Exercise instructions:
Give every line again exactly as it appears, please, but not the pictures.

Data segment:
● ● ●

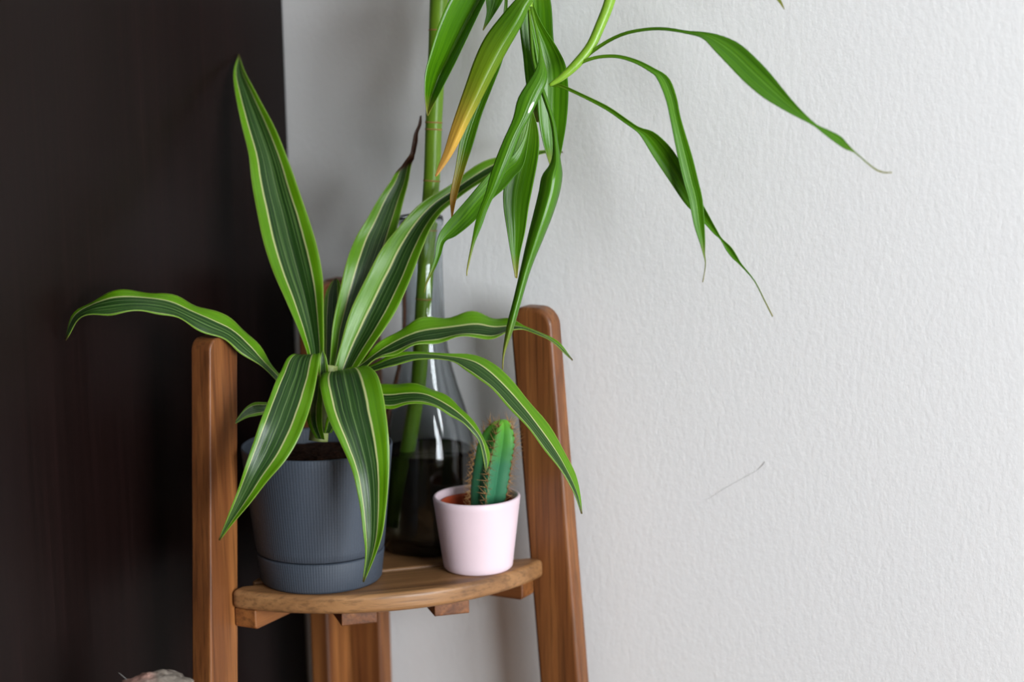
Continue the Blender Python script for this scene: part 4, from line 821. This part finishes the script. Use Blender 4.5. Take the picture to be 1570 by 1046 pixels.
def cactus_pt(h, a, off=0.0):
    rr = cactus_r(h, a) + off
    lean = 0.10 * h + 0.7 * h * h
    lx, ly = 0.874, 0.485
    return Vector((rr * math.cos(a) + lean * lx, rr * math.sin(a) + lean * ly, h))
v, f = [], []
NH, NA = 44, 120
for i in range(NH + 1):
    h = CH * (1 - (1 - i / NH) ** 1.4)
    for k in range(NA): v.append(cactus_pt(h, 2 * math.pi * k / NA))
for i in range(NH):
    for k in range(NA):
        a, b = i * NA + k, i * NA + (k + 1) % NA
        f.append((a, b, b + NA, a + NA))
f.append(tuple(range(NH * NA, (NH + 1) * NA)))
CZ = 0.040
cb = link('cactus_body', mesh('cactus_body', v, f), M_CACTUS, cac, True)
cb.location = (0.0065, 0.0055, CZ)
# areoles with spines run up every rib
sv, sf, av, af = [], [], [], []
for k in range(RIBS):
    a = RIB0 + 2 * math.pi * k / RIBS
    for j in range(15):
        h = 0.007 + 0.0058 * j + (k % 2) * 0.0028
        if h > CH * 0.985: continue
        base = cactus_pt(h, a, -0.0003)
        nx = Vector((math.cos(a), math.sin(a), 0.15 + (0.9 if h > CH * 0.88 else 0))).normalized()
        b0 = len(av)
        up = Vector((0, 0, 1)); side = nx.cross(up).normalized(); up = side.cross(nx)
        for (s_, t_, n_) in ((0, 0, 1.1), (1, 0, 0), (0, 1, 0), (-1, 0, 0), (0, -1, 0)):
            av.append(base + (side * s_ + up * t_ + nx * n_) * 0.0011)
        af += [(b0, b0 + 1, b0 + 2), (b0, b0 + 2, b0 + 3), (b0, b0 + 3, b0 + 4), (b0, b0 + 4, b0 + 1), (b0 + 1, b0 + 4, b0 + 3, b0 + 2)]
        for q in range(6 if h < CH * 0.9 else 11):
            w = 2 * math.pi * (q + random.random() * 0.7) / 8
            d = (nx * random.uniform(0.45, 1.2) + (side * math.cos(w) + up * math.sin(w)) * 0.9).normalized()
            ln = random.uniform(0.0065, 0.0135)
            s1 = d.orthogonal().normalized(); s2 = d.cross(s1)
            c0 = len(sv)
            for m_ in range(3):
                sv.append(base + (s1 * math.cos(2.094 * m_) + s2 * math.sin(2.094 * m_)) * 0.00036)
            sv.append(base + d * ln)
            sf += [(c0, c0 + 1, c0 + 3), (c0 + 1, c0 + 2, c0 + 3), (c0 + 2, c0, c0 + 3)]
o = link('spines', mesh('spines', sv, sf), M_SPINE, cb); o['kind'] = 'stuff'
o = link('areoles', mesh('areoles', av, af), M_AREOLE, cb); o['kind'] = 'stuff'

# ------------------------------------------------------------------ weathered post at the lower left
PX, PY, PZ = 0.038, -0.352, 0.8195
post = tag(empty('weathered_post', (PX, PY, 0)), 'top of a rough grey weathered post in front of the wardrobe', 'post')
v, f = [], []
NR, NS = 60, 40
for i in range(NR + 1):
    t = i / NR
    z = PZ * min(1.0, t / 0.8) if t < 0.8 else PZ
    rr = 0.028 if t < 0.8 else 0.028 * (1 - ((t - 0.8) / 0.2))
    for k in range(NS):
        a = 2 * math.pi * k / NS
        p = Vector((rr * math.cos(a), rr * math.sin(a), z))
        if t >= 0.8: p.z += 0.006 * (1 - (rr / 0.028) ** 2)
        nn = noise.noise(Vector((p.x * 60, p.y * 60, p.z * 25))) * 0.004 + noise.noise(p * 170) * 0.0018
        if i > 0: p += Vector((math.cos(a), math.sin(a), 0.9 if t > 0.78 else 0.0)) * nn
        v.append(p)
for i in range(NR):
    for k in range(NS):
        a, b = i * NS + k, i * NS + (k + 1) % NS
        f.append((a, b, b + NS, a + NS))
f.append(tuple(range(NS - 1, -1, -1)))
link('post_body', mesh('post_body', v, f), M_ROCK, post, True)
def lump(name, rx, ry, rz, seed):
    bm = bmesh.new(); bmesh.ops.create_icosphere(bm, subdivisions=3, radius=1.0)
    for q in bm.verts:
        k = 1 + 0.12 * noise.noise(q.co * 1.7 + Vector((seed, 0, 0)))
        q.co = Vector((q.co.x * rx * k, q.co.y * ry * k, q.co.z * rz * k))
    me = bpy.data.meshes.new(name); bm.to_mesh(me); bm.free(); return me
o = link('pebble', lump('pebble', 0.0035, 0.003, 0.0052, 2.0), M_PEBBLE, post, True)
o.location = (0.0215, -0.0155, PZ + 0.001)
o['label'] = 'small cream pebble stuck on the rim'

link('fibre', tube_mesh('fibre', [(-0.022, -0.008, PZ - 0.004, .0002), (-0.0235, -0.009, PZ + 0.003, .0002), (-0.0265, -0.010, PZ + 0.006, .00016), (-0.029, -0.011, PZ + 0.0085, .0001)], 16, 6), M_HAIR, post)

● ● ●

Result of this task:
Continue the Blender Python script for this scene: part 4, from line 821. This part finishes the script. Use Blender 4.5. Take the picture to be 1570 by 1046 pixels.
def cactus_pt(h, a, off=0.0):
    rr = cactus_r(h, a) + off
    lean = 0.10 * h + 0.7 * h * h
    lx, ly = 0.874, 0.485
    return Vector((rr * math.cos(a) + lean * lx, rr * math.sin(a) + lean * ly, h))
v, f = [], []
NH, NA = 44, 120
for i in range(NH + 1):
    h = CH * (1 - (1 - i / NH) ** 1.4)
    for k in range(NA): v.append(cactus_pt(h, 2 * math.pi * k / NA))
for i in range(NH):
    for k in range(NA):
        a, b = i * NA + k, i * NA + (k + 1) % NA
        f.append((a, b, b + NA, a + NA))
f.append(tuple(range(NH * NA, (NH + 1) * NA)))
CZ = 0.040
cb = link('cactus_body', mesh('cactus_body', v, f), M_CACTUS, cac, True)
cb.location = (0.0065, 0.0055, CZ)
# areoles with spines run up every rib
sv, sf, av, af = [], [], [], []
for k in range(RIBS):
    a = RIB0 + 2 * math.pi * k / RIBS
    for j in range(15):
        h = 0.007 + 0.0058 * j + (k % 2) * 0.0028
        if h > CH * 0.985: continue
        base = cactus_pt(h, a, -0.0003)
        nx = Vector((math.cos(a), math.sin(a), 0.15 + (0.9 if h > CH * 0.88 else 0))).normalized()
        b0 = len(av)
        up = Vector((0, 0, 1)); side = nx.cross(up).normalized(); up = side.cross(nx)
        for (s_, t_, n_) in ((0, 0, 1.1), (1, 0, 0), (0, 1, 0), (-1, 0, 0), (0, -1, 0)):
            av.append(base + (side * s_ + up * t_ + nx * n_) * 0.0011)
        af += [(b0, b0 + 1, b0 + 2), (b0, b0 + 2, b0 + 3), (b0, b0 + 3, b0 + 4), (b0, b0 + 4, b0 + 1), (b0 + 1, b0 + 4, b0 + 3, b0 + 2)]
        for q in range(6 if h < CH * 0.9 else 11):
            w = 2 * math.pi * (q + random.random() * 0.7) / 8
            d = (nx * random.uniform(0.45, 1.2) + (side * math.cos(w) + up * math.sin(w)) * 0.9).normalized()
            ln = random.uniform(0.0065, 0.0135)
            s1 = d.orthogonal().normalized(); s2 = d.cross(s1)
            c0 = len(sv)
            for m_ in range(3):
                sv.append(base + (s1 * math.cos(2.094 * m_) + s2 * math.sin(2.094 * m_)) * 0.00036)
            sv.append(base + d * ln)
            sf += [(c0, c0 + 1, c0 + 3), (c0 + 1, c0 + 2, c0 + 3), (c0 + 2, c0, c0 + 3)]
o = link('spines', mesh('spines', sv, sf), M_SPINE, cb); o['kind'] = 'stuff'
o = link('areoles', mesh('areoles', av, af), M_AREOLE, cb); o['kind'] = 'stuff'

# ------------------------------------------------------------------ weathered post at the lower left
PX, PY, PZ = 0.038, -0.352, 0.8195
post = tag(empty('weathered_post', (PX, PY, 0)), 'top of a rough grey weathered post in front of the wardrobe', 'post')
v, f = [], []
NR, NS = 60, 40
for i in range(NR + 1):
    t = i / NR
    z = PZ * min(1.0, t / 0.8) if t < 0.8 else PZ
    rr = 0.028 if t < 0.8 else 0.028 * (1 - ((t - 0.8) / 0.2))
    for k in range(NS):
        a = 2 * math.pi * k / NS
        p = Vector((rr * math.cos(a), rr * math.sin(a), z))
        if t >= 0.8: p.z += 0.006 * (1 - (rr / 0.028) ** 2)
        nn = noise.noise(Vector((p.x * 60, p.y * 60, p.z * 25))) * 0.004 + noise.noise(p * 170) * 0.0018
        if i > 0: p += Vector((math.cos(a), math.sin(a), 0.9 if t > 0.78 else 0.0)) * nn
        v.append(p)
for i in range(NR):
    for k in range(NS):
        a, b = i * NS + k, i * NS + (k + 1) % NS
        f.append((a, b, b + NS, a + NS))
f.append(tuple(range(NS - 1, -1, -1)))
link('post_body', mesh('post_body', v, f), M_ROCK, post, True)
def lump(name, rx, ry, rz, seed):
    bm = bmesh.new(); bmesh.ops.create_icosphere(bm, subdivisions=3, radius=1.0)
    for q in bm.verts:
        k = 1 + 0.12 * noise.noise(q.co * 1.7 + Vector((seed, 0, 0)))
        q.co = Vector((q.co.x * rx * k, q.co.y * ry * k, q.co.z * rz * k))
    me = bpy.data.meshes.new(name); bm.to_mesh(me); bm.free(); return me
o = link('pebble', lump('pebble', 0.0035, 0.003, 0.0052, 2.0), M_PEBBLE, post, True)
o.location = (0.0215, -0.0155, PZ + 0.001)
o['label'] = 'small cream pebble stuck on the rim'

link('fibre', tube_mesh('fibre', [(-0.022, -0.008, PZ - 0.004, .0002), (-0.0235, -0.009, PZ + 0.003, .0002), (-0.0265, -0.010, PZ + 0.006, .00016), (-0.029, -0.011, PZ + 0.0085, .0001)], 16, 6), M_HAIR, post)